> _Recorded information_:
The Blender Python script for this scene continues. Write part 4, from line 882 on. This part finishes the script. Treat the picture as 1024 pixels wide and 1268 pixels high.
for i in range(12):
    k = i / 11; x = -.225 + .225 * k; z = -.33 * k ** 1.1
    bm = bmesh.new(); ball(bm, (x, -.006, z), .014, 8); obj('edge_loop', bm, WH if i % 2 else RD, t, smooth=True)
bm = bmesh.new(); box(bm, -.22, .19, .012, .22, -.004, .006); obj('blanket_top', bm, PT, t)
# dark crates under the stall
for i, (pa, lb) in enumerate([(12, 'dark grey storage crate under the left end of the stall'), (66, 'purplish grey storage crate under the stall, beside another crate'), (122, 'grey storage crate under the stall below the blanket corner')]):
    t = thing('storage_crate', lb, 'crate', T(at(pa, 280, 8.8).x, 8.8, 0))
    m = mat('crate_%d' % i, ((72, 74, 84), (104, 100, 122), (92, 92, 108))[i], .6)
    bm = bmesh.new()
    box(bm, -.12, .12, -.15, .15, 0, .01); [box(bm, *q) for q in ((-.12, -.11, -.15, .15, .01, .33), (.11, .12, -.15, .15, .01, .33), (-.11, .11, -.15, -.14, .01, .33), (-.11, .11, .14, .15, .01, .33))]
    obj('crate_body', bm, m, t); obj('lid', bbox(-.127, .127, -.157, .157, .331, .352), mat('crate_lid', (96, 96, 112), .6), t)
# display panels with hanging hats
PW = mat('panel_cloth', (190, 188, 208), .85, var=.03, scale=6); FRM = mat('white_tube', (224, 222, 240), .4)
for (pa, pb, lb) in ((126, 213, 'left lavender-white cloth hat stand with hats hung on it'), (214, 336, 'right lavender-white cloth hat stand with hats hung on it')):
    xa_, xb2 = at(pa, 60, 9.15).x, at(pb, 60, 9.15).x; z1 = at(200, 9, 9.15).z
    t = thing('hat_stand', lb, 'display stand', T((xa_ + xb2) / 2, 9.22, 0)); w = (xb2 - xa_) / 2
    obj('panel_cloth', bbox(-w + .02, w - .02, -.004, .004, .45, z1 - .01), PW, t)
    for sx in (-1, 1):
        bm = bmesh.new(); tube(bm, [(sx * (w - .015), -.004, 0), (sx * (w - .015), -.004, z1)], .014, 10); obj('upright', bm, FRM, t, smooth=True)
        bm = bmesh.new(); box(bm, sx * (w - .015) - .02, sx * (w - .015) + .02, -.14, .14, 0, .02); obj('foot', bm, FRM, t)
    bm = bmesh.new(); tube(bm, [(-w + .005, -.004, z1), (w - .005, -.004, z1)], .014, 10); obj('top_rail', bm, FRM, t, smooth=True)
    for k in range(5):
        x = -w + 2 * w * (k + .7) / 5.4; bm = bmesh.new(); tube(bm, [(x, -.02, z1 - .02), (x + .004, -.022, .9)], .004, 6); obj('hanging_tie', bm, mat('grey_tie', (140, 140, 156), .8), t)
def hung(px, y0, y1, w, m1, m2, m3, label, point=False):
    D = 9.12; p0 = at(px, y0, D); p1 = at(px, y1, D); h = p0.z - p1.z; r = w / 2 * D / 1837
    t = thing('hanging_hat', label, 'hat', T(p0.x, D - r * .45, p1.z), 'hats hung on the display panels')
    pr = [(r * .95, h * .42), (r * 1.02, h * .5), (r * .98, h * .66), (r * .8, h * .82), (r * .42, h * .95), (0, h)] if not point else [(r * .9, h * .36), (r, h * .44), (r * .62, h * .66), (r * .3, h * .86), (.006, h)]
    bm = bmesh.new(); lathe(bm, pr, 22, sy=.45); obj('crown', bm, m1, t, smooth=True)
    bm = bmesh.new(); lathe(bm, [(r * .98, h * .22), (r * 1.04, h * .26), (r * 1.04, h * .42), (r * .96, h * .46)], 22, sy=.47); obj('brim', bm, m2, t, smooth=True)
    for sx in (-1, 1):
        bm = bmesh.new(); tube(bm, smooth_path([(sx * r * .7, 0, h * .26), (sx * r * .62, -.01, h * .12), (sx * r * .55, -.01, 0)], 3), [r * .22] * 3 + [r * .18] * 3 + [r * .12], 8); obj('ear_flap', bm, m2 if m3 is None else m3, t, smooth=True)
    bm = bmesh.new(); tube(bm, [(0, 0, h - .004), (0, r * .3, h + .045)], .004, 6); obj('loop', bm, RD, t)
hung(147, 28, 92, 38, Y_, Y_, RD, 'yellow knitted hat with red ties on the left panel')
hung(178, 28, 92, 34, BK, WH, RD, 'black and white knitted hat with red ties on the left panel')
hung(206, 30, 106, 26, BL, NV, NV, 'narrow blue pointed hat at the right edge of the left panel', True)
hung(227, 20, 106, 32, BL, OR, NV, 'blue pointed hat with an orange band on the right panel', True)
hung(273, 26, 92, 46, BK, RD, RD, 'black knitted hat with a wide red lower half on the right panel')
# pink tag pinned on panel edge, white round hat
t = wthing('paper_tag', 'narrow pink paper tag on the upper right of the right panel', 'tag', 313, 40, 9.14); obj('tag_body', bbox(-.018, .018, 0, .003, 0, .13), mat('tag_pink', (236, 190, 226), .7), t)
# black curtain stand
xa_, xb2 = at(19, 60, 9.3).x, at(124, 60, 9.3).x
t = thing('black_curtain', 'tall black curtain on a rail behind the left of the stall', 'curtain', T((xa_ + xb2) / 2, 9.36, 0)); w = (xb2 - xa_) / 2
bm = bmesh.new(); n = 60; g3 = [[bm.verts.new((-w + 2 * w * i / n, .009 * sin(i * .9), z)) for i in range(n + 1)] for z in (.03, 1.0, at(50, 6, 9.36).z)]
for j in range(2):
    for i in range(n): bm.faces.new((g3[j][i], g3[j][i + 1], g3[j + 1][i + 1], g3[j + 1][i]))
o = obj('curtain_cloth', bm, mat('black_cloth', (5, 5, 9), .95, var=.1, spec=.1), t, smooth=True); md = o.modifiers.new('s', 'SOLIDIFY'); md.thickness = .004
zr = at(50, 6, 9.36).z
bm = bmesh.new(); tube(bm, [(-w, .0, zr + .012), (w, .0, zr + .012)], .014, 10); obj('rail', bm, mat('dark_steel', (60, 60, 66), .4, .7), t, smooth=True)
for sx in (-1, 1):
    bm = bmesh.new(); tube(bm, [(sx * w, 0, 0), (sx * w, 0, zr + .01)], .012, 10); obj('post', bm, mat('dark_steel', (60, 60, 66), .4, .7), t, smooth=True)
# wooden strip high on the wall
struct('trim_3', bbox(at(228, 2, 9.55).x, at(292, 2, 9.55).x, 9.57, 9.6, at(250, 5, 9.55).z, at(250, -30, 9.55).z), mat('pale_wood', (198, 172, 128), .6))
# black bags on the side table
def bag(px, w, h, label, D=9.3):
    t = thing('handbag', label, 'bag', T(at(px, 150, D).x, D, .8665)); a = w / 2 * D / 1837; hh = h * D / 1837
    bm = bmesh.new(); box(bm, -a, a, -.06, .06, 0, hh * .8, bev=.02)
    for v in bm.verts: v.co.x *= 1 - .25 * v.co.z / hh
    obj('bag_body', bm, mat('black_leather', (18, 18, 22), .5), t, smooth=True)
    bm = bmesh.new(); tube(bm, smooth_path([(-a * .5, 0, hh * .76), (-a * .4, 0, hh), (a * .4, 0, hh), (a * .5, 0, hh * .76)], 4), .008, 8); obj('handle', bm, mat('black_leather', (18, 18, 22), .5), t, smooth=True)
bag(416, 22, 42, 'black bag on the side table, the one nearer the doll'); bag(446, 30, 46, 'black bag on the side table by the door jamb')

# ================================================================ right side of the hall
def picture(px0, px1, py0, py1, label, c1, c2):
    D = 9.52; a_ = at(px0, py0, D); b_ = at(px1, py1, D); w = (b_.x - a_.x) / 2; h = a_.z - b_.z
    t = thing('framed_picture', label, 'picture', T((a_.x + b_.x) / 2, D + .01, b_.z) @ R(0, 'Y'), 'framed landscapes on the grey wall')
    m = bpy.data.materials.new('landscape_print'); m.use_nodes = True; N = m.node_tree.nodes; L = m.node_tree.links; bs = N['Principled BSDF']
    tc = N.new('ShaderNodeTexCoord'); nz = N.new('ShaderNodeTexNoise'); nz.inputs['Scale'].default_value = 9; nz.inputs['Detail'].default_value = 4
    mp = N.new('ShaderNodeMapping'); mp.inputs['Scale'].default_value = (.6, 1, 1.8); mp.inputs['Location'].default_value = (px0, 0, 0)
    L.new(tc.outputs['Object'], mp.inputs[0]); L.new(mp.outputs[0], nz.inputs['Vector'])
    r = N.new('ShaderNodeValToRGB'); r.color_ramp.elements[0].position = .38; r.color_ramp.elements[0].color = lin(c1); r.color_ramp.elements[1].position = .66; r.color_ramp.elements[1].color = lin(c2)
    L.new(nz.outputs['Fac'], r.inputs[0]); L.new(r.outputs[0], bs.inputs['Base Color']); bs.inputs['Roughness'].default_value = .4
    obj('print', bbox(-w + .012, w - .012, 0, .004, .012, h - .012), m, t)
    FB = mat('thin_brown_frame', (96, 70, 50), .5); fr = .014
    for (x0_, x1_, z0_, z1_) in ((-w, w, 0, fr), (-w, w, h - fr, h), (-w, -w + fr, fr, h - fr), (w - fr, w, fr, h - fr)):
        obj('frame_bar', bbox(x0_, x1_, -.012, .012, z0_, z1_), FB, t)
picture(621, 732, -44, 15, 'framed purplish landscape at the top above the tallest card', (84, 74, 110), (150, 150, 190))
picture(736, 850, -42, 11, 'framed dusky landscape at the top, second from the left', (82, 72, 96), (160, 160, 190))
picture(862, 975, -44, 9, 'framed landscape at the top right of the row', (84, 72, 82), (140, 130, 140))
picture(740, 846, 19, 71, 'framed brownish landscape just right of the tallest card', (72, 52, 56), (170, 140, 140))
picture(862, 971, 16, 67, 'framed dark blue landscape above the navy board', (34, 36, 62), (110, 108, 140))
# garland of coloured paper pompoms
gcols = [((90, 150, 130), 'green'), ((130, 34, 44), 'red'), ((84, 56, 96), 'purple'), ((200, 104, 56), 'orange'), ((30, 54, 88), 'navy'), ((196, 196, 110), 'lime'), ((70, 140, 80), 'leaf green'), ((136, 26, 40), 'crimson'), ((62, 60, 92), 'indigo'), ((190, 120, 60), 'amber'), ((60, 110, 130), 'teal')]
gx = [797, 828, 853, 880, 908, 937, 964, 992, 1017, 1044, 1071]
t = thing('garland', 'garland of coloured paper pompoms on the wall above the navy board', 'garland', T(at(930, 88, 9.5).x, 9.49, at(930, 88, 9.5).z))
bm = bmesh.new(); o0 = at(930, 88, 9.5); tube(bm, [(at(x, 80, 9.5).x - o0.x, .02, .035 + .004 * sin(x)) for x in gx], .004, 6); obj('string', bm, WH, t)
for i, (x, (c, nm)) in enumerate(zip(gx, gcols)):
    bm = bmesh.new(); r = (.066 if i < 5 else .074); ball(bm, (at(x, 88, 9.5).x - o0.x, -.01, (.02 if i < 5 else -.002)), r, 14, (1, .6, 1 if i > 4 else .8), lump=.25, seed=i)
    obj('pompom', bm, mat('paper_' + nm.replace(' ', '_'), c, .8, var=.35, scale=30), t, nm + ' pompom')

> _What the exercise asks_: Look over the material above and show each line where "from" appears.

> _Response to this exercise_:
The Blender Python script for this scene continues. Write part 4, from line 882 on. This part finishes the script. Treat the picture as 1024 pixels wide and 1268 pixels high.
picture(736, 850, -42, 11, 'framed dusky landscape at the top, second from the left', (82, 72, 96), (160, 160, 190))